Question

In a meter-bridge, the balancing length from the left end when standard resistance of 1 $\Omega$ is in the right gap is found to be 20 cm. The value of unknown resistance is
(A) 0.25 $\Omega$
(B) 0.4 $\Omega$
(C) 0.5 $\Omega$
(D) 4 $\Omega$

Answer 1

A meter bridge has an arrangement similar to Wheatstone bridge and is made up of a wire of uniform thickness upon which when the jockey of the galvanometer is placed, gets divided into 2 different resistances. The unknown resistance is found as the ratio of the two lengths times known resistance.
Formula used:
On the condition of balancing of bridge, the relationship among various resistance goes as follows:
$\dfrac{X}{R} = \dfrac{L}{100 - L}$

Complete answer:
Just like a Wheatstone bridge that has four arms, the metre bridge has that total four resistances. One resistance is given through a resistance box R which is the known resistance. One wire of unknown resistance is attached at X, one wire of length one meter is connected on a wooden board that gets divided into two different resistances of values rL and r(100-L). L is the length from one of the ends of the wire and r is the resistance per unit length of the wire.

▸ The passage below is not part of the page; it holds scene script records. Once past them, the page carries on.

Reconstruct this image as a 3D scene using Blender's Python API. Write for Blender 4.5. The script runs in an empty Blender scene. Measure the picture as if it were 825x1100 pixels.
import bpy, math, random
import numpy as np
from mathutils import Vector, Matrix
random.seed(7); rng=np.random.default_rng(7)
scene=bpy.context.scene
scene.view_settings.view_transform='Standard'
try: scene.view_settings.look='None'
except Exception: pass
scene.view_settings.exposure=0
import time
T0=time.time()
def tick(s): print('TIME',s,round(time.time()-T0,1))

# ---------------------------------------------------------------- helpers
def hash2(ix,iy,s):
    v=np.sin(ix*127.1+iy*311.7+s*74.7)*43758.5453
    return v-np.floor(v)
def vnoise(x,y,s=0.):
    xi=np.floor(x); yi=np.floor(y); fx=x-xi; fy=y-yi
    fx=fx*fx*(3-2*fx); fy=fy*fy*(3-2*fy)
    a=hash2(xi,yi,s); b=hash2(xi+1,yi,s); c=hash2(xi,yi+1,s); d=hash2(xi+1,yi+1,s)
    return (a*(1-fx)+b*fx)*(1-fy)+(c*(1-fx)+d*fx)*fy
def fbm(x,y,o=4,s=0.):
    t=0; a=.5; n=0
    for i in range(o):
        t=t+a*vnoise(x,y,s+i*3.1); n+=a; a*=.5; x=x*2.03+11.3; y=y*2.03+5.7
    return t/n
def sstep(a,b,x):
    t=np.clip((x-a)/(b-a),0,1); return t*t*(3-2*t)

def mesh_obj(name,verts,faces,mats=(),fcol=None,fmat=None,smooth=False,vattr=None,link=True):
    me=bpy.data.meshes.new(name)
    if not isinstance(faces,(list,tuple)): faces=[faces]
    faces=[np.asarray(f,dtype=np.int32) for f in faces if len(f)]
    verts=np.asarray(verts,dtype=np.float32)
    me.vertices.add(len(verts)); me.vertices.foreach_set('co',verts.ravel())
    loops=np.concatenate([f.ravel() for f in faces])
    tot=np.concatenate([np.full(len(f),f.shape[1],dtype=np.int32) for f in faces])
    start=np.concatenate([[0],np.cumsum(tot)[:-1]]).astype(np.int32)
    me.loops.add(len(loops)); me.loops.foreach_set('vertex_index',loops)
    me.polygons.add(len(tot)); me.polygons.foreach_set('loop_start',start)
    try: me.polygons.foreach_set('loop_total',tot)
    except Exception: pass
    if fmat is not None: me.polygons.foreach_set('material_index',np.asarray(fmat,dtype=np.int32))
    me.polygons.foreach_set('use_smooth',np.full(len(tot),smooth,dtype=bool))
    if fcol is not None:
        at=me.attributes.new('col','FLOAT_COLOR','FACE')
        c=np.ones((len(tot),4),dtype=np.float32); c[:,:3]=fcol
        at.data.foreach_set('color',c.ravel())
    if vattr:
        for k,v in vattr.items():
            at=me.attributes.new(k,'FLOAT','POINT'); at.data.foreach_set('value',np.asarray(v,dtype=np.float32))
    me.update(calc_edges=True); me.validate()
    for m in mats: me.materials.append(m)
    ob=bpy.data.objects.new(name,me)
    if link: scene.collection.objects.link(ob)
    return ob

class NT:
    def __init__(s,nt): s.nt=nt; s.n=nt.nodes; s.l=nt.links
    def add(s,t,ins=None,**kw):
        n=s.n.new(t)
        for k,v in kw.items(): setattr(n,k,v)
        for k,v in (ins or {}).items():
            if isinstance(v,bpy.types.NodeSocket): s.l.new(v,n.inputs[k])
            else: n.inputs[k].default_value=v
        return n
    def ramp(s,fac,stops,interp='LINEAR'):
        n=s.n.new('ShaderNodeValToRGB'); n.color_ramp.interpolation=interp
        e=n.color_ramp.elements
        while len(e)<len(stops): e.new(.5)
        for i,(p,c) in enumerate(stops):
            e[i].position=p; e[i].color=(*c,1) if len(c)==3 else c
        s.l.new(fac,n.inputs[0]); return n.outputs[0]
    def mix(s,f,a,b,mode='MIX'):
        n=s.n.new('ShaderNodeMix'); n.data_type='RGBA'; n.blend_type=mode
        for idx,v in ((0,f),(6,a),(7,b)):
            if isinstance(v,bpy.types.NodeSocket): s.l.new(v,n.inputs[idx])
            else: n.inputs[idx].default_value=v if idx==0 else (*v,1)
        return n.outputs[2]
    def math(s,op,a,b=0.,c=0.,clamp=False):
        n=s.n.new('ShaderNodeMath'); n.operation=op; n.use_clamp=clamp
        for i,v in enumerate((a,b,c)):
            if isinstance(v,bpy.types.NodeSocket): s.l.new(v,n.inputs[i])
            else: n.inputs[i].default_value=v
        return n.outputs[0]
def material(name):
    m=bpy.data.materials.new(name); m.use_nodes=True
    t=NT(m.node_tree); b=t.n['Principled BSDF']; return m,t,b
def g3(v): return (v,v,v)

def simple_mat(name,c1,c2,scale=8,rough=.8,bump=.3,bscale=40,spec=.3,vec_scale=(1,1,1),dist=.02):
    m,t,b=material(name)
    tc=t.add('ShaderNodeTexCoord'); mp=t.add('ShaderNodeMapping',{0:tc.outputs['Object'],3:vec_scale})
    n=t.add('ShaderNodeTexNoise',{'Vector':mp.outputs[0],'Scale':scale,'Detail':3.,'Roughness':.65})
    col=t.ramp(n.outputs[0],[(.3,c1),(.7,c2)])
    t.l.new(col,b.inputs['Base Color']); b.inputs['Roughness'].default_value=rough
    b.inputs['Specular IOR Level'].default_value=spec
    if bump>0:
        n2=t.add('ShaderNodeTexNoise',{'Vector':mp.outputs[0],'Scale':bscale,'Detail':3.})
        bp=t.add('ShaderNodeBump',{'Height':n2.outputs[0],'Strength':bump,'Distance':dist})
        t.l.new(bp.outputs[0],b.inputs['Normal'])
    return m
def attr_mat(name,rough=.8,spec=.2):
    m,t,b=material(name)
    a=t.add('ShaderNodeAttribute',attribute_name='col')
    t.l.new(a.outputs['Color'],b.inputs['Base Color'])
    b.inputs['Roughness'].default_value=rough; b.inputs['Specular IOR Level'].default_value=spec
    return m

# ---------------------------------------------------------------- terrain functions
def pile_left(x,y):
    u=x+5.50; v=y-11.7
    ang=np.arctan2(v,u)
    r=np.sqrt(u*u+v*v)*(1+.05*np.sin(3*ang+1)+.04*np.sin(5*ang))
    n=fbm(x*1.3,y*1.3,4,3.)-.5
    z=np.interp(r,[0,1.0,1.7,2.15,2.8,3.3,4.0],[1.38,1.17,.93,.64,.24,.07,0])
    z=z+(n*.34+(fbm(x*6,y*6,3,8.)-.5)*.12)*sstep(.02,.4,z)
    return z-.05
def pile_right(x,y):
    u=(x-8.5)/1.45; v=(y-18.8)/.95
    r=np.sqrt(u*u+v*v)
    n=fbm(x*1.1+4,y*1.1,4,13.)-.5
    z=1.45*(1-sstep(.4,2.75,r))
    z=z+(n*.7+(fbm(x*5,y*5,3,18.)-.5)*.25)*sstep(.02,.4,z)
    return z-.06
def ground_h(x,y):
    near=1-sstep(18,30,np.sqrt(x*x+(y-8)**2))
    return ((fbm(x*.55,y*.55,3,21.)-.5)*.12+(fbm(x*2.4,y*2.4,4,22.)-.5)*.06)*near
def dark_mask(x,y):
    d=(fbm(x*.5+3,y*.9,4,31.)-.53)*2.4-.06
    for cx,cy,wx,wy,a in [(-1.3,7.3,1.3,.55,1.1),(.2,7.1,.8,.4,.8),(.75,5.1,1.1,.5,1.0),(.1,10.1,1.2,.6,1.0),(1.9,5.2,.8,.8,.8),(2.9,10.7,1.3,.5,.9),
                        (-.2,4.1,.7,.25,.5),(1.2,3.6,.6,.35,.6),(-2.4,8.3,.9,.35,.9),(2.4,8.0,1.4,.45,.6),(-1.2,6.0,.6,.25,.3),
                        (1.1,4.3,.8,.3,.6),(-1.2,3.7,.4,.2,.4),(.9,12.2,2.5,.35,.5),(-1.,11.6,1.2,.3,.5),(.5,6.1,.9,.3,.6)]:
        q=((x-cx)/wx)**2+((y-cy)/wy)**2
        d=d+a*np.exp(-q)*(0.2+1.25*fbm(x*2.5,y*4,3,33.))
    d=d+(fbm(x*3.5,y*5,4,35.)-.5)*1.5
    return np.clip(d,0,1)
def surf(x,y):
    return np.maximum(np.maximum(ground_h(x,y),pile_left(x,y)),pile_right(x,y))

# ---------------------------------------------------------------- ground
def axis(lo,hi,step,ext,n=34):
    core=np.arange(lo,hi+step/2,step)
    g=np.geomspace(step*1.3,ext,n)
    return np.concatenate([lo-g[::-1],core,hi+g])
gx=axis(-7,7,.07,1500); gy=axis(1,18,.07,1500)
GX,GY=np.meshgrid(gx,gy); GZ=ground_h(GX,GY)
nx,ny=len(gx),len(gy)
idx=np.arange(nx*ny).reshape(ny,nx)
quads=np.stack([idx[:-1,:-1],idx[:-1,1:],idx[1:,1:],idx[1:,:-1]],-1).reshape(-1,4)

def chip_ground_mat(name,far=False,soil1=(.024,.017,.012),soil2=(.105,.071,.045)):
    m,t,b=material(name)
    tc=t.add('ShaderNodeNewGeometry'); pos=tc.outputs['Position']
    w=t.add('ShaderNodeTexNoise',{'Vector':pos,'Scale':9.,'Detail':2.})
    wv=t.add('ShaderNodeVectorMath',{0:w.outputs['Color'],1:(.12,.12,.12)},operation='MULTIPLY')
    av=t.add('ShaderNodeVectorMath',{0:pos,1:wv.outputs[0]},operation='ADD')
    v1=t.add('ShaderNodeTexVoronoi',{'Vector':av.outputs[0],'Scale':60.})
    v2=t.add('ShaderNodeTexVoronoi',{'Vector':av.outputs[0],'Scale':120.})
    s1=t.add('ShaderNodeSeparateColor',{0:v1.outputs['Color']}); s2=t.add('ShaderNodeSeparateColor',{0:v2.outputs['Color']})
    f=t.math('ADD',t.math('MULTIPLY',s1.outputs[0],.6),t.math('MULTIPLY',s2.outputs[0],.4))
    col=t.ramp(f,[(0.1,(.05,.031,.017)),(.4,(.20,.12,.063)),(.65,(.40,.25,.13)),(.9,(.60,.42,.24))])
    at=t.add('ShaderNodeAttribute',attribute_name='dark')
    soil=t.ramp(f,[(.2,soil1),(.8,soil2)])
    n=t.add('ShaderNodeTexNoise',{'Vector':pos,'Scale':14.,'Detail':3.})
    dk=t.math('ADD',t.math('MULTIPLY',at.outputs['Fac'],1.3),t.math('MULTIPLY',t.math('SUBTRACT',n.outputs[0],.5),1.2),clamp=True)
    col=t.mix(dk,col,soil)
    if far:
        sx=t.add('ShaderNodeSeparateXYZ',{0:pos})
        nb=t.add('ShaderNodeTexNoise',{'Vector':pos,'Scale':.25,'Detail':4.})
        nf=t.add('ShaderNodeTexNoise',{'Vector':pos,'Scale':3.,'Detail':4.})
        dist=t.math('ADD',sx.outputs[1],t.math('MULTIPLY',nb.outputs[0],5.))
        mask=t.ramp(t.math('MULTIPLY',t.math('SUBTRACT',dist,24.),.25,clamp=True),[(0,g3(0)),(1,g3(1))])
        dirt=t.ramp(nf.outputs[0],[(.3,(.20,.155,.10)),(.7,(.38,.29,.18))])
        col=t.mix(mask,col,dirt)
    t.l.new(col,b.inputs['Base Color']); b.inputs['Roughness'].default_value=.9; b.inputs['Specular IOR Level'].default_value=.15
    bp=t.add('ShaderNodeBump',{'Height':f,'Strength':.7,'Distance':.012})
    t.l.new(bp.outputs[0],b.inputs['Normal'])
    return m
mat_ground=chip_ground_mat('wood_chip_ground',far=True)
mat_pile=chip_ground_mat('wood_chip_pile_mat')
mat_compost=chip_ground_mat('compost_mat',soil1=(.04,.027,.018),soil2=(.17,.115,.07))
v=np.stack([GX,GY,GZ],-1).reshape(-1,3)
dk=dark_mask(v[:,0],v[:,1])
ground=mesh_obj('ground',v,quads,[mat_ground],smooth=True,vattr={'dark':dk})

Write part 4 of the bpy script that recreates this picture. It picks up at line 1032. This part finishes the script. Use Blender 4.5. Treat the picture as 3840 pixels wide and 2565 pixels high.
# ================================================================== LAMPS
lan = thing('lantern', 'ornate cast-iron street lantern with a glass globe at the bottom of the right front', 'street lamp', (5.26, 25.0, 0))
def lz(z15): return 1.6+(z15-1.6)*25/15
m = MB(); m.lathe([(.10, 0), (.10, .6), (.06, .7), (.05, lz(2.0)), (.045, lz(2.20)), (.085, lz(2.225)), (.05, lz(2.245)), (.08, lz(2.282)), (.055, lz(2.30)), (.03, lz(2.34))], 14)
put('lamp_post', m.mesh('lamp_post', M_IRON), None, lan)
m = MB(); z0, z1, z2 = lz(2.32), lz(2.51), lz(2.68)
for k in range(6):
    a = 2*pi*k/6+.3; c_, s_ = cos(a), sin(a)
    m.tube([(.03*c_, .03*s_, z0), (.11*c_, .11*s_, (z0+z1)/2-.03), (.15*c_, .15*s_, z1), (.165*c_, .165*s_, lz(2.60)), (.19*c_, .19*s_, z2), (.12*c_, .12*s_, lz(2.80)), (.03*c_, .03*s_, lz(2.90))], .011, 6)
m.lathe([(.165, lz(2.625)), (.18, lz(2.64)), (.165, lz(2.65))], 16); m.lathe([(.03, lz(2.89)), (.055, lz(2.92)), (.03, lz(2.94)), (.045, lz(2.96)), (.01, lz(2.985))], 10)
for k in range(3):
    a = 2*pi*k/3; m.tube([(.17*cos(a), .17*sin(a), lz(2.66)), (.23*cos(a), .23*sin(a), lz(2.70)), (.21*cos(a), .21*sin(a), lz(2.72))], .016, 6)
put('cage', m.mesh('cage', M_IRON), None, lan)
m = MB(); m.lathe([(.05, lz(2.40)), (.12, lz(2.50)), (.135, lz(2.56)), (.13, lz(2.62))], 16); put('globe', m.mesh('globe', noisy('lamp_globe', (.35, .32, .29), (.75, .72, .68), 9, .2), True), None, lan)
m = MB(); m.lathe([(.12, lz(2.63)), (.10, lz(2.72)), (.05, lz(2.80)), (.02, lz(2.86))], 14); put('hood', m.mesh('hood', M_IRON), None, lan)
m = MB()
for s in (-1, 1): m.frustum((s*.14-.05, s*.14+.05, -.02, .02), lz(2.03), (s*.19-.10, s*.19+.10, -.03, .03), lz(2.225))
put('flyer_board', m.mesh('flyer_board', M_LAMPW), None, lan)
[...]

We are given the balancing length L = 20 cm from the left and also the value of resistance R = 1 $\Omega$ on the standard resistance side. Now, we substitute these values in the formula to find the value of X, so that we get:
$X = \dfrac{20}{80} \times 1 \Omega = 0.25 \Omega$.
Therefore, when we connect an unknown resistance on the X and a standard resistance of value 1$\Omega$ that shows a balance point at 20 cm from the left, we find the value of unknown resistance at X to be $0.25 \Omega$ .

The correct answer is option (A).

Note:
Meter bridge is specifically used for determining the value of unknown resistance X. In a bridge, the ratios of two adjoining resistances on the opposite side are equal like here we have X:rL =R:r(100-L). One has to be careful about the notations.